▶ **Set problem**:
Keep only those lines of the records that include the string "Blender".

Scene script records
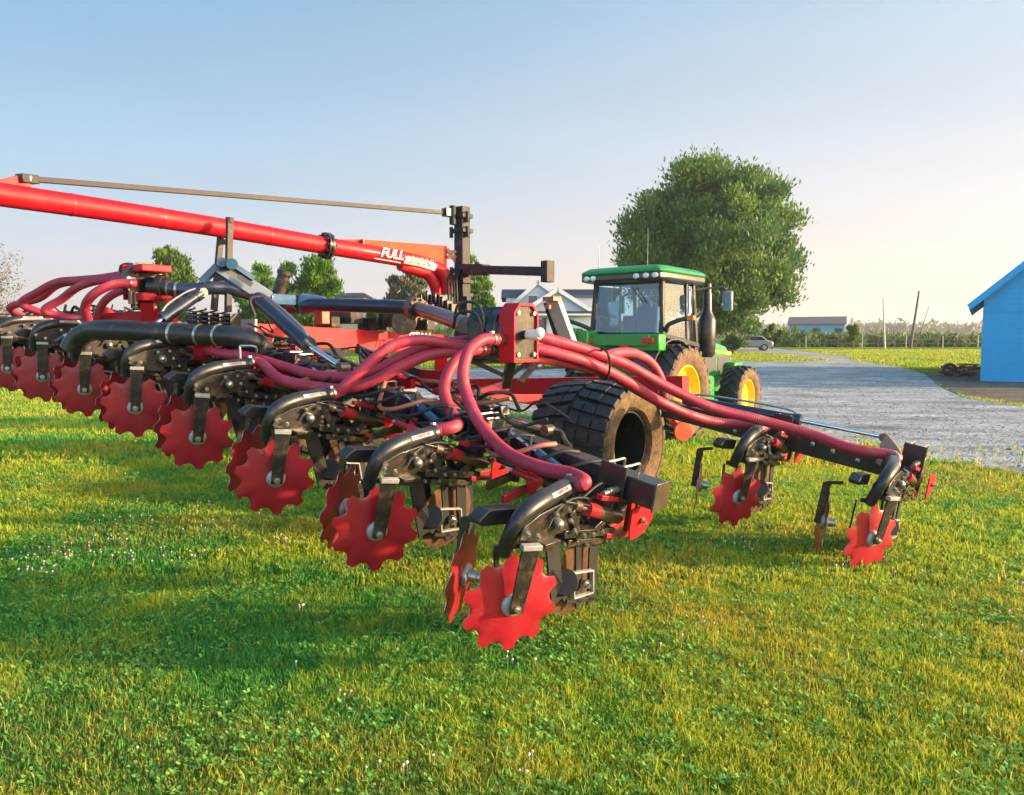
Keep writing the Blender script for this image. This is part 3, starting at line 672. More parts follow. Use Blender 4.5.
# folding arm, boxed and blue-black, with oval slots
b = MB(); p0, p1 = L(218, 266, 8.3), L(268, 299, 8.6); b.bar(p0, p1, .12, .17); b.bar(p1, L(292, 300, 9.0), .12, .12); b.bar(p0, L(202, 282, 8.3), .07, .08)
fa = b.build('fold_arm', M['oddblue'], inj, bevel=.01)
b = MB(); b.cyl(L(232, 264, 8.1), L(232, 264, 8.4), .06, n=16); b.cyl(L(222, 262, 8.1), L(222, 262, 8.4), .05, n=16); b.bar(L(233, 265, 8.3), L(254, 279, 8.4), .1, .05); b.build('arm_pin', M['oddblue'], fa)
b = MB(); b.bar(L(238, 276, 8.18), L(252, 285, 8.25), .008, .05); b.build('decal', M['shutter'], fa)
def cylinder(name, a, b0, b1, r, rr, m1=M['black']):
    a, b0, b1 = Vector(a), Vector(b0), Vector(b1); d = (b0-a).normalized()
    b = MB(); b.cyl(a, b0, r, n=20); b.cyl(b0-d*.06, b0+d*.01, r*1.18, n=20); b.cyl(a-d*.02, a+d*.05, r*1.12, n=20); x, _, z = frame_from(d); b.cyl(a-x*.06-d*.03, a+x*.06-d*.03, r*.8, n=14)
    o = b.build(name, m1, inj, smooth=40)
    b = MB(); b.cyl(b0, b1, rr, n=14); b.build('rod', M['chrome'], o)
    b = MB(); b.cyl(b1-x*.05, b1+x*.05, rr*1.9, n=14); b.build('rod_eye', M['darksteel'], o)
    b = MB(); b.sweep(spline([a+z*r*1.1, a+d*.1+z*(r+.03), b0-d*.1+z*(r+.03), b0-d*.03+z*r], .05), .012, 8); b.build('hydraulic_line', M['steel'], o)
    return o
cylinder('fold_cylinder', L(258, 300, 7.9), L(308, 345, 7.2), L(343, 368, 6.9), .07, .028, M['navy'])
b = MB(); b.bar(L(262, 296, 7.95), L(306, 336, 7.3), .05, .05); b.build('cylinder_guard', M['navy'], inj, bevel=.004)
cylinder('fold_cylinder', L(199, 294, 8.2), L(163, 319, 7.9), L(150, 328, 7.8), .06, .026, M['navy'])
cylinder('wing_cylinder', L(690, 401, 8.6), L(800, 420.5, 7.9), L(884, 437, 7.5), .058, .022, M['navy'])
b = MB(); pts = [L(882, 440, 7.35), L(888, 434, 7.35), L(897, 445, 7.3), L(906, 458, 7.25), L(905, 470, 7.25), L(896, 470, 7.25), L(893, 458, 7.3), L(884, 459, 7.3), L(881, 466, 7.3), L(876, 462, 7.35)]
b.prism(pts, Vector((0, .05, 0))); b.build('rod_bracket', M['darksteel'], fb, bevel=.003)
cylinder('lift_cylinder', L(470, 405, 6.6), L(497, 415, 6.4), L(548, 430, 6.0), .05, .022)
b = MB(); b.sweep(spline([L(552, 430, 6.0), L(560, 431, 6.0), L(565, 440, 5.9), L(571, 447, 5.8)], .03), .018, 8); b.build('lift_hook', M['darksteel'], inj)

# ---- hydraulic line clutter along the rear beam
for i in range(34):
    a0 = random.uniform(-9.0, -.3); ln = random.uniform(.5, 1.6); b0 = random.uniform(.95, 1.7); pts = []
    for j in range(6):
        t = j/5; a = a0-ln*t; pts.append((a, b0+random.uniform(-.1, .1), zh(a)+BZ+random.uniform(.08, .24)-.05*math.sin(math.pi*t)))
    b = MB(); b.sweep(spline(pts, .05), random.choice((.010, .013, .018)), 8); b.build('hydraulic_line', M['rubberhose'] if i % 6 else M['copper'], rb)
for (lst) in ([(470, 425, 6.0), (500, 440, 5.7), (530, 452, 5.5), (565, 462, 5.3), (600, 470, 5.1), (632, 480, 4.95)], [(460, 420, 6.0), (490, 450, 5.7), (520, 462, 5.5), (560, 455, 5.45), (610, 468, 5.2)],
              [(400, 400, 6.4), (440, 408, 6.2), (470, 418, 6.1), (505, 432, 5.8)], [(380, 395, 6.6), (420, 402, 6.3), (452, 415, 6.1), (480, 432, 5.8)], [(390, 410, 6.4), (425, 428, 6.1), (460, 430, 6.0)],
              [(255, 316, 6.4), (250, 300, 6.4), (262, 296, 6.6)]):
    b = MB(); b.sweep(spline(hp(lst), .03), .014, 8); b.build('hydraulic_line', M['rubberhose'], rb)
# valve blocks on the beam
for (px, py, Y) in ((200, 318, 7.7), (211, 319, 7.7), (222, 320, 7.7), (233, 321, 7.7)):
    c = L(px, py, Y); b = MB(); b.box(c, (.1, .12, .14)); o = b.build('valve_block', M['black'], inj, bevel=.006)
    pts = [c+Vector((.06*math.cos(t*.9)+.02, -.1+.03*math.sin(t*.9), .1-t*.006)) for t in range(0, 32)]
    b = MB(); b.sweep(pts, .008, 6); b.build('spring', M['black'], o)
for a in np.arange(-8.9, -1.0, .42):
    c = Vector((a+random.uniform(-.1, .1), random.uniform(1.15, 1.7), zh(a)+BZ+random.uniform(.0, .15)))
    b = MB(); b.box(c, (random.uniform(.08, .2), random.uniform(.08, .2), random.uniform(.06, .16)), Matrix.Rotation(random.uniform(-.4, .4), 3, 'Y'))
    b.cyl(c+Vector((0, -.12, .03)), c+Vector((0, .1, .03)), .02, n=8); b.cyl(c+Vector((.05, -.14, .0)), c+Vector((.05, .1, .0)), .016, n=8)
    b.build('valve_block', random.choice((M['black'], M['black'], M['blackdirty'], M['darkred'])), rb, bevel=.006)
# inner structure between rear beam and spine: braces
for (a0, b0, z0, a1, b1, z1, w, mm) in ((-3.0, 1.1, 1.6, -3.6, 2.6, 1.75, .08, 'black'), (-4.4, 1.1, 1.85, -4.9, 2.6, 1.85, .09, 'black'), (-6.2, 1.1, 2.1, -5.6, 2.6, 1.95, .09, 'black'), (-1.9, 1.1, 1.4, -2.6, 3.0, 1.5, .08, 'darkred'),
                                    (-7.4, 1.1, 2.15, -6.4, 2.6, 2.05, .08, 'black'), (-2.4, 2.0, 1.55, -3.9, 2.0, 1.9, .07, 'black'), (-3.4, 1.9, 1.6, -5.0, 1.9, 2.0, .07, 'blackdirty')):
    boxpart('brace', (a0, b0, z0), (a1, b1, z1), w, w*1.2, M[mm])
# hopper-like centre clutter: grey engine box beyond the spine
b = MB()
for (px, py, Y, s) in ((345, 316, 10.2, .3), (395, 320, 10.4, .28), (372, 324, 10.5, .25), (328, 322, 10, .2), (422, 325, 10.6, .22)):
    b.box(L(px, py, Y), (s*1.4, s*.8, s*.7), Matrix.Rotation(R(10), 3, 'Z'))
b.cyl(L(404, 322, 10), L(404, 322, 10.3), .17, n=20)
b.build('pump_housing', M['blackdirty'], inj, bevel=.01)
b = MB(); b.box(L(322, 316, 9.6), (.16, .12, .2)); b.build('amber_box', M['orangered'], inj, bevel=.008)
b = MB(); b.cyl(L(276, 300, 9.2), L(285, 272, 9.2), .075, n=16); b.cyl(L(284.5, 275, 9.2), L(285.5, 271, 9.2), .095, n=16); b.build('breather_pipe', M['blackdirty'], inj)

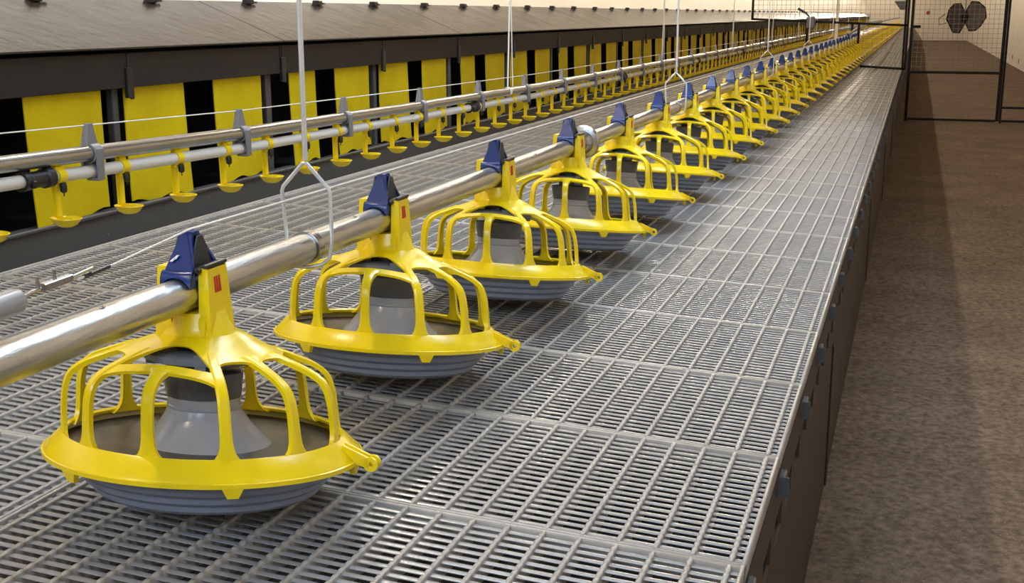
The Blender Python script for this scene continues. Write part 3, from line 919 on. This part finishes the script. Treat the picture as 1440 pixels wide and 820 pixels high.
fr.box(-1.172, -1.148, FY - 0.012, FY + 0.012, -0.322, -0.07).box(-0.622, -0.598, FY - 0.012, FY + 0.012, -0.315, -0.09).box(-0.692, -0.668, FY - 0.012, FY + 0.012, -0.20, -0.085)
gp('frame', fr, M['frame'], p, off)
wm = wire_grid(-1.75, -0.14, -0.05, TOPZ - 0.03, FY)
wm2 = wire_grid(-0.56, -0.14, -0.56, -0.12, FY)
wm.add(wm2.v, wm2.f)
gp('wire_mesh', wm, M['wire'], p, off)

# small motor housing that hangs on the fence bar above the drinker line
mt = thing('winch_motor', 'grey winch casing with a dark crank hung on the black fence bar', 'winch', (-1.119, FY - 0.06, -0.08))
MB().box(-0.045, 0.045, -0.04, 0.045, -0.075, 0.055, 0.012).build('casing', M['grey_box'], mt)
MB().tube([(-0.02, 0, 0.05), (-0.06, 0, 0.095), (-0.145, 0, 0.140)], [0.010, 0.010, 0.014], 10).build('crank', M['black'], mt)
# dark supply hose over the far feeders
hs = MB().tube([(-0.645, 12.6, -0.20), (-0.645, 14.2, -0.16), (-0.66, 18, -0.145), (-0.70, 26, -0.145), (-0.74, 40, -0.14), (-0.74, 56, -0.14)], 0.013, 10).build('supply_hose', M['black'])
tag(hs, 'dark hose strung above the distant feeders behind the fence', 'hose')
# cream post behind the fence
ps = MB().box(-0.930, -0.895, 15.138, 15.173, -0.555, 2.0, 0.004).build('platform_post', M['wall'], None, 0)
tag(ps, 'cream upright post on the platform just behind the mesh fence', 'post')

# ------------------------------------------------------------------ circulation fan and things near the far end
fan = thing('circulation_fan', 'dark octagonal circulation fan hanging behind the mesh gate', 'fan', (0.84, 25.0, -0.055))
for s, w in ((-1, 0.30), (1, 0.34)):
    outer = [(0.02, 0.12), (0.10, 0.27), (0.22, 0.26), (w, 0.16), (w + 0.03, -0.02), (w - 0.06, -0.18), (0.20, -0.26), (0.08, -0.27), (0.0, -0.10)]
    dz = 0.02 * s
    vs = [(s * x, -0.05 + 0.10 * (z / 0.27) * s, z + dz) for x, z in outer]
    n = len(vs)
    vs2 = [(x, y + 0.016, z) for x, y, z in vs]
    fs = [tuple(range(n)), tuple(range(n, 2 * n))[::-1]] + [(i, n + i, n + (i + 1) % n, (i + 1) % n) for i in range(n)]
    if s < 0: fs = [f_[::-1] for f_ in fs]
    MB().add(vs, fs + []).add(vs2, []).build
    m_ = MB().add(vs + vs2, fs); m_.build('blade', M['fan'], fan, 0)
    rim = MB().tube([vs[i % n] for i in range(n + 1)], 0.013, 8, False); rim.build('rim', M['frame'], fan)
MB().lathe([(0.0, -0.12), (0.07, -0.11), (0.085, -0.05), (0.085, 0.10), (0.05, 0.14), (0.0, 0.15)], 20, (0, 0, 0), 'y').build('motor', M['frame'], fan)
mb = MB().tube([(0, 0.03, 0.08), (0, 0.03, 2.055)], 0.010, 8).tube([(-0.36, 0.0, 0.06), (-0.47, 0.0, -0.03), (-0.46, 0, -0.14), (-0.33, 0, -0.11)], 0.012, 8)
mb.build('bracket', M['wire'], fan)
rd = MB().lathe([(0.0, -0.012), (0.085, -0.012), (0.085, 0.0), (0.0, 0.004)], 20, (0.40, END_Y - 0.002, 0.06), 'y').lathe([(0.0, -0.05), (0.03, -0.045), (0.045, -0.012)], 16, (0.40, END_Y - 0.002, 0.06), 'y').build('alarm_bell', M['rednail'])
tag(rd, 'small round red bell on the far cream wall left of the fan', 'bell')
ht = thing('ventilation_unit', 'white box with a grey funnel hanging above the far end of the feeder row', 'ventilator', (-0.62, 50.0, 0.42))
MB().box(-0.28, 0.20, -0.3, 0.3, 0.06, 1.56, 0.03).build('housing', M['white'], ht, 0)
MB().hexa([(-0.06, -0.10, -0.26), (0.10, -0.10, -0.26), (0.10, 0.10, -0.26), (-0.06, 0.10, -0.26), (-0.30, -0.3, 0.06), (0.20, -0.3, 0.06), (0.20, 0.3, 0.06), (-0.30, 0.3, 0.06)]).build('funnel', M['grey_box'], ht, 0)
for i, (y, z, w_) in enumerate(((32.1, -0.925, 'farthest'), (30.2, -0.948, 'middle'), (28.3, -0.975, 'nearest'))):
    b = MB().lathe([(0.0, -0.008), (0.045, -0.008), (0.055, 0.0)], 14, (0, 0, 0), 'y').build('wall_bolt', M['fan'])
    b.location = (2.099, y, z); b.rotation_euler = (0, 0, -PI / 2)
    tag(b, '%s of three dark bolt heads low on the cream right wall' % w_, 'bolt', 'bolts on the right wall')

# ------------------------------------------------------------------ bulbs under the ceiling (out of the frame; they light the house)
def lamp(m):
    t = thing('ceiling_bulb', '', 'lamp', (0, 0, 0), 'bulbs hanging from the ceiling')
    MB().lathe([(0.0, -0.060), (0.022, -0.054), (0.036, -0.036), (0.040, -0.014), (0.034, 0.008), (0.020, 0.030), (0.017, 0.040)], 14).build('bulb', m, t)
    MB().lathe([(0.020, 0.036), (0.022, 0.040), (0.020, 0.085), (0.006, 0.095), (0.004, 0.40)], 14).build('socket', M['black'], t)
    return t
la = lamp(M['bulb'])
for i in range(25):
    o = la if i == 0 else copy_tree(la)
    o.location = (-1.68, -1.0 + 2.4 * i, 1.6)
    o['label'] = 'lit bulb hanging above the nest lids, %s from the camera' % ordinal(i + 1)
lb_ = lamp(M['bulb_side'])
for i in range(16):
    o = lb_ if i == 0 else copy_tree(lb_)
    o.location = (1.25, 1.2 + 3.6 * i, 1.6)
    o['label'] = 'lit bulb hanging above the litter floor, %s from the camera' % ordinal(i + 1)

cp_ = thing('added_fill_light', 'added cool fill panel under the ceiling above the nearest feeders', 'fill light', (-0.5, 3.2, 1.99))  # unseen cool light, added to tint the tops of the near slats
MB().box(-1.05, 1.05, -0.30, 0.30, -0.05, 0.0).build('housing', M['white'], cp_, 0)  # housing of the added fill panel
MB().box(-1.02, 1.02, -0.27, 0.27, -0.056, -0.0502).build('added_fill_diffuser', M['panel'], cp_, 0)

▶ **The result**:
Keep writing the Blender script for this image. This is part 3, starting at line 672. More parts follow. Use Blender 4.5.
The Blender Python script for this scene continues. Write part 3, from line 919 on. This part finishes the script. Treat the picture as 1440 pixels wide and 820 pixels high.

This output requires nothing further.